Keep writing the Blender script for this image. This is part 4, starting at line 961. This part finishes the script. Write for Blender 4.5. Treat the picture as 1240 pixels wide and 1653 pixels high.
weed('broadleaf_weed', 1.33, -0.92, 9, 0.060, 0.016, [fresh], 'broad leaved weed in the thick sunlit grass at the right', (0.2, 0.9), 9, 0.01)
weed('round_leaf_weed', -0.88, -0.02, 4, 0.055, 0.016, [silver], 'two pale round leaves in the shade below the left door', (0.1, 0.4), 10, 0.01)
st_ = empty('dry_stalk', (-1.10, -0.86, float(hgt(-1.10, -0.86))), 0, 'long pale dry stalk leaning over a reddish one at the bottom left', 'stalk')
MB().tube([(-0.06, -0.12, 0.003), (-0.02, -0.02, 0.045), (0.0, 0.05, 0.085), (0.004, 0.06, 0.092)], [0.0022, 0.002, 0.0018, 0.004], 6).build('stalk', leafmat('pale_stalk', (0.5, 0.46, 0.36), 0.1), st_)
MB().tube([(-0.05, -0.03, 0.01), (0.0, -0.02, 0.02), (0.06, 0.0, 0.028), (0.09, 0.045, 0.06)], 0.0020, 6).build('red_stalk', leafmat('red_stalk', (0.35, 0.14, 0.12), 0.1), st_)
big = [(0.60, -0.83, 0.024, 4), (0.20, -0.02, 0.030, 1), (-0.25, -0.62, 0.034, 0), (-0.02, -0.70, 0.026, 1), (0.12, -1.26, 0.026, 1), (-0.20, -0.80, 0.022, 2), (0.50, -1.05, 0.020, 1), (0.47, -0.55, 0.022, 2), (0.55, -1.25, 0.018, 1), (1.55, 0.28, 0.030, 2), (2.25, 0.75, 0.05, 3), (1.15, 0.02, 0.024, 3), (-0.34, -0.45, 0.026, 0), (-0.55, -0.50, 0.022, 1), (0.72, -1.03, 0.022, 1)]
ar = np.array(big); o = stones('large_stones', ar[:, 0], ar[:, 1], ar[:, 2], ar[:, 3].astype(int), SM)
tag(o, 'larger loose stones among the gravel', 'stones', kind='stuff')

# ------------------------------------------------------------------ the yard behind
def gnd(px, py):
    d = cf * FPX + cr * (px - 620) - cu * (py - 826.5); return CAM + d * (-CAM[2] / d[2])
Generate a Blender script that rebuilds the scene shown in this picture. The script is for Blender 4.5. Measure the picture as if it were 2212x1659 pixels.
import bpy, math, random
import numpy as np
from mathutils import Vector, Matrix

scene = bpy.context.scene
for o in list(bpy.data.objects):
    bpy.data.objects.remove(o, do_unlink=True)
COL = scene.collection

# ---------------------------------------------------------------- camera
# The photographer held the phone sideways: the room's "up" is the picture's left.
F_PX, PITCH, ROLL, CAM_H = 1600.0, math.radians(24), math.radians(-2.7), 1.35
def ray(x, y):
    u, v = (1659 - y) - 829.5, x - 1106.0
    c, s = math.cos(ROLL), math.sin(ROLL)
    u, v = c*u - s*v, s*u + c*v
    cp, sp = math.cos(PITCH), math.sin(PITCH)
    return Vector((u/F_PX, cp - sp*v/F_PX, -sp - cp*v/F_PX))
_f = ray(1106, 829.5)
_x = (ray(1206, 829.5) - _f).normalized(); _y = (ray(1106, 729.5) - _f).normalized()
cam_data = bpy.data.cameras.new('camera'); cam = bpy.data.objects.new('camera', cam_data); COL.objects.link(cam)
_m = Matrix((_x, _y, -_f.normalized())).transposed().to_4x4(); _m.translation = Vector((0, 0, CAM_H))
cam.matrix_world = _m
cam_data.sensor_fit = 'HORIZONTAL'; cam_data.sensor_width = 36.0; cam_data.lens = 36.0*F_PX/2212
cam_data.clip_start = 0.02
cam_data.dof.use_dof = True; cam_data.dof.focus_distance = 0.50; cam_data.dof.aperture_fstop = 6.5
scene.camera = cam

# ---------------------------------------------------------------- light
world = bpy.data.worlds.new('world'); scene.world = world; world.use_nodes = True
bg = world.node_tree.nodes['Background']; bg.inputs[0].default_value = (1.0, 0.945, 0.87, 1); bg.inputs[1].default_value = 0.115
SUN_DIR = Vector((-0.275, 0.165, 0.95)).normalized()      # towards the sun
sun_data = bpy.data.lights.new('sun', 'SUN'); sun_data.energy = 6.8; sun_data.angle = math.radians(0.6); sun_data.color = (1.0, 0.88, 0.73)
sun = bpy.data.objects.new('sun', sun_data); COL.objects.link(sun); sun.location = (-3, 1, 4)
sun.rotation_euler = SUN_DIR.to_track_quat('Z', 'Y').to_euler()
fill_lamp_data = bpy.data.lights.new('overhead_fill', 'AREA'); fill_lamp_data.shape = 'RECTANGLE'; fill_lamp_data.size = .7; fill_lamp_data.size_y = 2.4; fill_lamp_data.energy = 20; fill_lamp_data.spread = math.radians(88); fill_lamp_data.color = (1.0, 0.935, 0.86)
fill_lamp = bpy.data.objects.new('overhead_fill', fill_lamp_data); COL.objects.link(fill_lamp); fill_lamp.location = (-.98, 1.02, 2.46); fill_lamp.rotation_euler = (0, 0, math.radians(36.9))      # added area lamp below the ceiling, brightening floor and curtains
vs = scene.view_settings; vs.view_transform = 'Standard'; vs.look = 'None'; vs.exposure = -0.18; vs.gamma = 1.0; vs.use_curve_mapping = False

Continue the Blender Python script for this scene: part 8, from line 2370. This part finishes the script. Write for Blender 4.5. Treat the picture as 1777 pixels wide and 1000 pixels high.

▶ **YOUR GOAL**
Output the records verbatim, from the first line to the last.

▶ **SOLUTION TO THIS PROBLEM**
Keep writing the Blender script for this image. This is part 4, starting at line 961. This part finishes the script. Write for Blender 4.5. Treat the picture as 1240 pixels wide and 1653 pixels high.
weed('broadleaf_weed', 1.33, -0.92, 9, 0.060, 0.016, [fresh], 'broad leaved weed in the thick sunlit grass at the right', (0.2, 0.9), 9, 0.01)
weed('round_leaf_weed', -0.88, -0.02, 4, 0.055, 0.016, [silver], 'two pale round leaves in the shade below the left door', (0.1, 0.4), 10, 0.01)
st_ = empty('dry_stalk', (-1.10, -0.86, float(hgt(-1.10, -0.86))), 0, 'long pale dry stalk leaning over a reddish one at the bottom left', 'stalk')
MB().tube([(-0.06, -0.12, 0.003), (-0.02, -0.02, 0.045), (0.0, 0.05, 0.085), (0.004, 0.06, 0.092)], [0.0022, 0.002, 0.0018, 0.004], 6).build('stalk', leafmat('pale_stalk', (0.5, 0.46, 0.36), 0.1), st_)
MB().tube([(-0.05, -0.03, 0.01), (0.0, -0.02, 0.02), (0.06, 0.0, 0.028), (0.09, 0.045, 0.06)], 0.0020, 6).build('red_stalk', leafmat('red_stalk', (0.35, 0.14, 0.12), 0.1), st_)
big = [(0.60, -0.83, 0.024, 4), (0.20, -0.02, 0.030, 1), (-0.25, -0.62, 0.034, 0), (-0.02, -0.70, 0.026, 1), (0.12, -1.26, 0.026, 1), (-0.20, -0.80, 0.022, 2), (0.50, -1.05, 0.020, 1), (0.47, -0.55, 0.022, 2), (0.55, -1.25, 0.018, 1), (1.55, 0.28, 0.030, 2), (2.25, 0.75, 0.05, 3), (1.15, 0.02, 0.024, 3), (-0.34, -0.45, 0.026, 0), (-0.55, -0.50, 0.022, 1), (0.72, -1.03, 0.022, 1)]
ar = np.array(big); o = stones('large_stones', ar[:, 0], ar[:, 1], ar[:, 2], ar[:, 3].astype(int), SM)
tag(o, 'larger loose stones among the gravel', 'stones', kind='stuff')

# ------------------------------------------------------------------ the yard behind
def gnd(px, py):
    d = cf * FPX + cr * (px - 620) - cu * (py - 826.5); return CAM + d * (-CAM[2] / d[2])
Generate a Blender script that rebuilds the scene shown in this picture. The script is for Blender 4.5. Measure the picture as if it were 2212x1659 pixels.
import bpy, math, random
import numpy as np
from mathutils import Vector, Matrix

scene = bpy.context.scene
for o in list(bpy.data.objects):
    bpy.data.objects.remove(o, do_unlink=True)
COL = scene.collection

# ---------------------------------------------------------------- camera
# The photographer held the phone sideways: the room's "up" is the picture's left.
F_PX, PITCH, ROLL, CAM_H = 1600.0, math.radians(24), math.radians(-2.7), 1.35
def ray(x, y):
    u, v = (1659 - y) - 829.5, x - 1106.0
    c, s = math.cos(ROLL), math.sin(ROLL)
    u, v = c*u - s*v, s*u + c*v
    cp, sp = math.cos(PITCH), math.sin(PITCH)
    return Vector((u/F_PX, cp - sp*v/F_PX, -sp - cp*v/F_PX))
_f = ray(1106, 829.5)
_x = (ray(1206, 829.5) - _f).normalized(); _y = (ray(1106, 729.5) - _f).normalized()
cam_data = bpy.data.cameras.new('camera'); cam = bpy.data.objects.new('camera', cam_data); COL.objects.link(cam)
_m = Matrix((_x, _y, -_f.normalized())).transposed().to_4x4(); _m.translation = Vector((0, 0, CAM_H))
cam.matrix_world = _m
cam_data.sensor_fit = 'HORIZONTAL'; cam_data.sensor_width = 36.0; cam_data.lens = 36.0*F_PX/2212
cam_data.clip_start = 0.02
cam_data.dof.use_dof = True; cam_data.dof.focus_distance = 0.50; cam_data.dof.aperture_fstop = 6.5
scene.camera = cam

# ---------------------------------------------------------------- light
world = bpy.data.worlds.new('world'); scene.world = world; world.use_nodes = True
bg = world.node_tree.nodes['Background']; bg.inputs[0].default_value = (1.0, 0.945, 0.87, 1); bg.inputs[1].default_value = 0.115
SUN_DIR = Vector((-0.275, 0.165, 0.95)).normalized()      # towards the sun
sun_data = bpy.data.lights.new('sun', 'SUN'); sun_data.energy = 6.8; sun_data.angle = math.radians(0.6); sun_data.color = (1.0, 0.88, 0.73)
sun = bpy.data.objects.new('sun', sun_data); COL.objects.link(sun); sun.location = (-3, 1, 4)
sun.rotation_euler = SUN_DIR.to_track_quat('Z', 'Y').to_euler()
fill_lamp_data = bpy.data.lights.new('overhead_fill', 'AREA'); fill_lamp_data.shape = 'RECTANGLE'; fill_lamp_data.size = .7; fill_lamp_data.size_y = 2.4; fill_lamp_data.energy = 20; fill_lamp_data.spread = math.radians(88); fill_lamp_data.color = (1.0, 0.935, 0.86)
fill_lamp = bpy.data.objects.new('overhead_fill', fill_lamp_data); COL.objects.link(fill_lamp); fill_lamp.location = (-.98, 1.02, 2.46); fill_lamp.rotation_euler = (0, 0, math.radians(36.9))      # added area lamp below the ceiling, brightening floor and curtains
vs = scene.view_settings; vs.view_transform = 'Standard'; vs.look = 'None'; vs.exposure = -0.18; vs.gamma = 1.0; vs.use_curve_mapping = False

Continue the Blender Python script for this scene: part 8, from line 2370. This part finishes the script. Write for Blender 4.5. Treat the picture as 1777 pixels wide and 1000 pixels high.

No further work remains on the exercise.